ECONOMIA POLÍTICA COMO A CIÊNCIA SOCIAL
Proudhon (2003) concebia a economia política como a verdadeira ciência social.
"Quanto a mim, não é desta forma que concebo a ciência econômica, a verdadeira ciência social. Ao invés de responder pelos a priori aos temíveis problemas de organização do trabalho e de distribuição das riquezas, eu interrogarei a economia política como a depositária dos pensamentos secretos da humanidade; farei os fatos falarem segundo a ordem de sua geração, e relatarei, sem nada acrescentar de meu, o seu testemunho" (Proudhon, 2003, p. 176).
Pode-se extrair três afirmações desse parágrafo de Sistema das contradições econômicas:
1) A economia política é a ciência social.
2) Ela trata de "problemas" como a "organização do trabalho" e a "distribuição das riquezas".
3) Em seu método de investigação, parte do factual, isto é, centrado na dimensão empírica do fenômeno, no que ele "é", e não no que "deveria ser", isto é, em uma dimensão normativa.

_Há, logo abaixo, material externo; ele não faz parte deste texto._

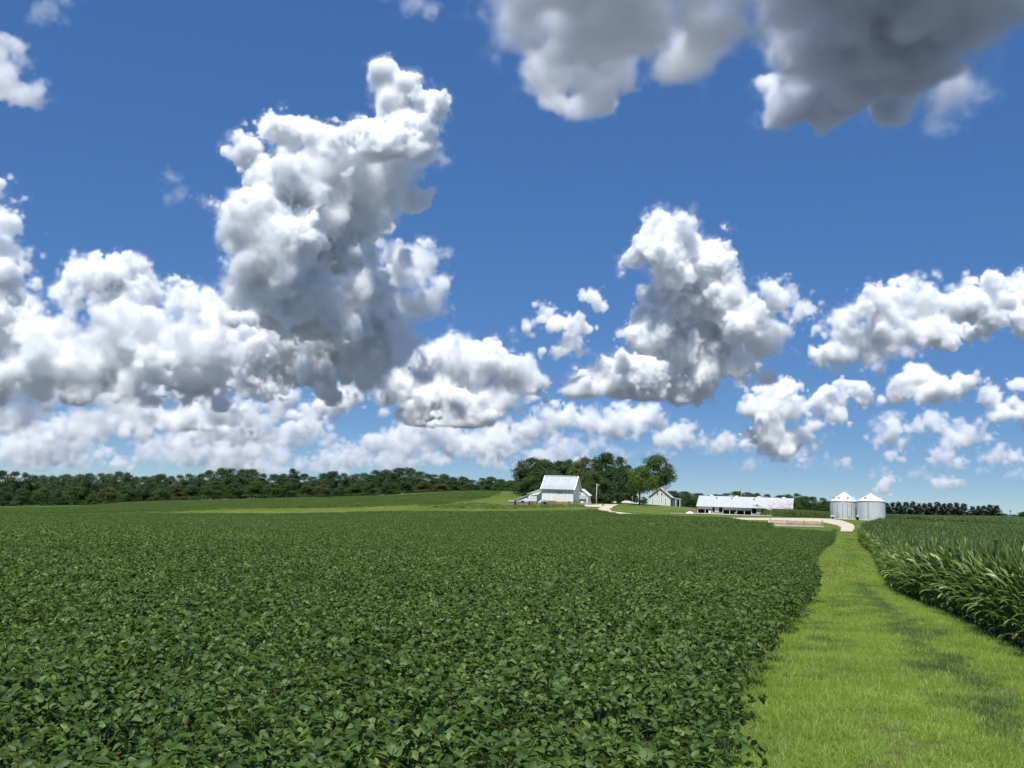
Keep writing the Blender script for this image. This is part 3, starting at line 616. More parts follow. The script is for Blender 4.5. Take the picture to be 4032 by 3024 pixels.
# the tower right of the middle and its neighbours
cloud([(1425,485,40,-.3),(1400,540,48,-.6),(1470,520,56,-.5),(1540,545,46,-.3),(1450,570,60,-.4),(1530,590,46,-.2),(1460,640,70,.9),(1560,650,60,-.2),(1500,720,92,1.3),(1610,690,58,-.6),(1650,740,48,-.6),(1420,740,70,1.),(1560,780,70,1.),(1340,810,58,-.2),(1270,830,48,-.4),(1390,820,60,.2),(1240,850,30,-.4),(1600,800,44,-.6),(1470,800,80,1.3)],
      7000,'white towering cloud right of the middle of the sky',11,dens=.095,amp=.26,soft=.42,base=850,nb=.8,billow=.28,gain=.62,vox=1.05)
cloud([(1655,625,26),(1690,645,34),(1740,670,28),(1700,600,16),(1720,690,20)],6500,'small ragged cloud right of the white tower',12,dens=.05,amp=.42,soft=.6,billow=.3)
cloud([(1280,640,22),(1295,660,20),(1180,675,26),(1200,700,24),(1245,710,30),(1150,705,18),(1230,750,26),(1200,760,20)],6800,'small broken cloud left of the white tower',13,dens=.05,amp=.42,soft=.6,billow=.3)
cloud([(1830,690,40),(1900,660,50),(1960,645,44),(2010,650,46),(2080,660,50),(2150,640,44),(2210,650,50),(1850,740,54),(1930,720,60),(2020,710,50),(2120,690,50),(2230,690,50),(1800,760,36),(1880,775,36),(2270,650,60)],
      6000,'long white cloud at the right edge above the grain bins',14,dens=.10,amp=.34,soft=.5,base=790,nb=.6,billow=.4)
cloud([(1985,810,36),(1950,840,30),(2030,835,36),(2080,830,26),(1990,845,30)],8000,'small white heap cloud below the long right hand cloud',15,dens=0.0560,amp=.32,soft=.5,base=862)
cloud([(2140,860,30),(2165,890,32),(2200,830,24),(2190,885,30),(2220,900,30)],8500,'small cloud at the right edge over the conifers',16,dens=0.0420,amp=.34,soft=.5)
cloud([(1690,850,40),(1640,880,38),(1710,885,40),(1780,870,30),(1830,840,22),(1870,865,24),(1800,900,26),(1660,940,46),(1720,940,38),(1700,975,30)],9500,'flat topped cloud above the long metal roofed shed',17,dens=0.0490,amp=.34,soft=.5)
cloud([(980,745,44),(930,780,50),(1040,790,60),(985,795,60,.3),(965,830,50,.2),(1100,800,50),(960,850,70),(870,840,50),(1140,820,44),(1060,860,60),(900,890,50),(1010,890,60)],9500,'heaped white cloud right of the foot of the tallest cloud',18,dens=.10,amp=.30,soft=.45,base=925,billow=.6)
cloud([(620,860,34),(700,870,36),(760,850,36),(820,850,30),(660,890,30),(400,910,40),(360,935,36),(440,935,34),(480,935,26)],12000,'low row of heap clouds under the tallest cloud',19,dens=0.0240,amp=.34,soft=.5,base=945)
# the crowded low clouds near the horizon
rg=np.random.default_rng(77)
def row(x0,x1,y,n,rmin,rmax,wob):
    L_=[]
    for _ in range(n):
        x=rg.uniform(x0,x1); r=rg.uniform(rmin,rmax); yy=y+rg.uniform(-wob,wob)
        L_+=[(x,yy-r*.35,r),(x-r*1.0,yy,r*.7),(x+r*1.05,yy+r*.05,r*.65),(x+r*.35,yy-r*.9,r*.55)]
    return L_
cloud(row(1130,1400,920,8,22,38,16)+[(1180,890,26),(1280,905,34),(1330,925,30)],14000,'crowded low clouds above the farm trees',20,dens=0.0150,amp=.36,soft=.5,vox=1.8)
cloud(row(1430,1600,955,5,18,30,10)+[(1490,930,24),(1420,950,16)],15000,'low clouds left of the flat topped cloud',21,dens=0.0125,amp=.36,soft=.5,vox=1.8)
cloud(row(1910,2110,935,6,22,34,20),12500,'broken low clouds above the right hand grain bin',22,dens=0.0150,amp=.38,soft=.5,vox=1.8)
cloud(row(1890,2240,985,5,14,26,14)+[(2040,1040,20),(2070,1045,14),(1910,1050,20),(1785,990,8),(1830,1000,10)],17000,'smallest low clouds near the horizon on the right',23,dens=0.0120,amp=.38,soft=.5,vox=1.8)
cloud([(60,890,60),(170,900,56),(280,905,56),(390,905,50),(490,895,46),(-30,900,60),(590,880,44),(-30,720,60),(40,760,60),(120,720,40),(200,740,56),(290,770,60),(390,760,66),(480,790,60),(80,830,66),(180,845,60),(280,850,56),(380,850,52),(460,850,44),(0,850,60),(530,830,40),(560,700,70),(640,810,60)],
      10500,'wide pale grey cloud layer low on the left behind the long bank',27,dens=.022,amp=.40,soft=.9,vox=1.9,squash=.7)
cloud(row(-20,620,925,14,28,46,20),13000,'grey flat clouds under the long bank on the left',28,dens=.012,amp=.38,soft=.6,vox=1.9,squash=.6)
cloud(row(20,620,965,14,24,44,22),16000,'pale low clouds above the left treeline',24,dens=0.0070,amp=.38,soft=.6,vox=1.9)
cloud(row(640,1150,950,12,24,42,26),15500,'low clouds above the middle of the treeline',25,dens=0.0090,amp=.38,soft=.6,vox=1.9)
cloud(row(0,1500,1005,16,16,30,14),22000,'faint band of cloud along the horizon',26,dens=.004,amp=.34,soft=.5,vox=2.2)
cloud(row(-40,1250,985,34,18,36,24),19000,'hazy low cloud layer over the left treeline and the barn',29,dens=.0075,amp=.55,soft=.9,vox=2.0,squash=.6,gain=.66)
cloud(row(1100,1750,985,14,14,28,24),19500,'hazy low clouds above the house and the long shed',30,dens=0.0035,amp=.55,soft=.9,vox=2.0,squash=.6,gain=.66)
cloud(row(1700,2260,1010,12,10,22,26),21000,'hazy scattered low clouds above the conifers',31,dens=0.0028,amp=.55,soft=.9,vox=2.0,squash=.6,gain=.66)
# ================================================================ trees
def treeleaf(name,c1,c2,c3): return leafmat(name,c1,c2,c3,back=1.25,rough=.55,spec=.3,trans=.22,nscale=.35)
M_T=[treeleaf('tree_leaf_dark',(.028,.058,.018),(.042,.080,.023),(.068,.112,.034)),
     treeleaf('tree_leaf_mid',(.036,.072,.018),(.055,.102,.025),(.088,.138,.036)),
     treeleaf('tree_leaf_light',(.055,.095,.018),(.085,.132,.024),(.125,.17,.036)),
     treeleaf('tree_leaf_olive',(.050,.072,.022),(.073,.095,.027),(.105,.122,.042)),
     treeleaf('conifer_needle',(.016,.036,.018),(.024,.048,.022),(.040,.066,.030))]
M_BARK=flat('bark',(.10,.08,.06),.95,.35,2.5)
def crown_leaves(rng,lobes,n,size,spread=.35,asp=.62):
    """leaf sprays over the lobes of a crown: (x,y,z,r)"""
    L_=np.array(lobes); w_=L_[:,3]**2; k=rng.choice(len(L_),n,p=w_/w_.sum()); d=unit(rng.normal(0,1,(n,3))); d[:,2]=np.where(d[:,2]<-.35,-d[:,2],d[:,2])
    rr=L_[k,3]*np.clip(rng.normal(.92,.24,n),.25,1.5); P=L_[k,:3]+d*rr[:,None]*[1,1,.85]
    D=unit(d+rng.normal(0,.9,(n,3))-[0,0,.35]); Nn=unit(d*.9+[0,0,.5]+rng.normal(0,spread,(n,3)))
    T=np.array([[-.5,0,-.06],[-.1,.5,.0],[.1,-.5,.0],[.55,.05,-.12],[-.05,0,.08]])
    TF=[np.array([[0,4,1],[4,3,1],[0,2,4],[4,2,3]])]; s=size*rng.uniform(.6,1.4,n)
    return place_template(T,TF,P,D,Nn,np.c_[s,s*asp*rng.uniform(.7,1.3,n),s])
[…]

Durkheim (1994) inventou as noções de juízo de fato e juízo de valor para dar conta dessa diferença que nota-se em Proudhon.
Refletindo a partir desses extratos de Sistema das contradições, contidos na postagem acima, pode-se concluir que para o Proudhon de 1846, a) o estudo racional, sistemático e factual da b) organização do trabalho e da distribuição de riquezas, fenômenos de ordem humanitária, c) configuram a economia política como ciência social.
Raphael Cruz
Referências
DURKHEIM, Émile. Da divisão do trabalho social. São Paulo: Martins fontes, 1977.
DURKHEIM, Émile. As regras do método sociológico. São Paulo: Martin Claret, 2001.
DURKHEUM, Émile. Filosofia e sociologia. São Paulo: Ícone, 1994.
MARTINEAU, Harriet. Como observar: morais e costumes. Governador Valadares: Editora Fernanda H. C. Alcântara, 2021.
PROUDHON, Pierre-Joseph. O que é a propriedade. Lisboa: Editorial Estampa, 1975
PROUDHON, Pierre-Joseph. Sistema das contradições econômicas, ou, Filosofia da miséria, tomo 1. Tradução de J. C. Morel (Coleção fundamentos de filosofia). São Paulo: Ícone, 2003.
PROUDHON, Pierre-Joseph. The celebration of sunday [1839]. Tradução Shawn P. Wilbur. Disponível em: https://theanarchistlibrary.org/library/pierre-joseph-proudhon-the-celebration-of-sunday. Acesso em 9 mai. 2023.
RUSS, Jacqueline. Dicionário de filosofia. São Paulo: Scipione, 1994.
Observação: texto revisado em 9 de maio de 2023.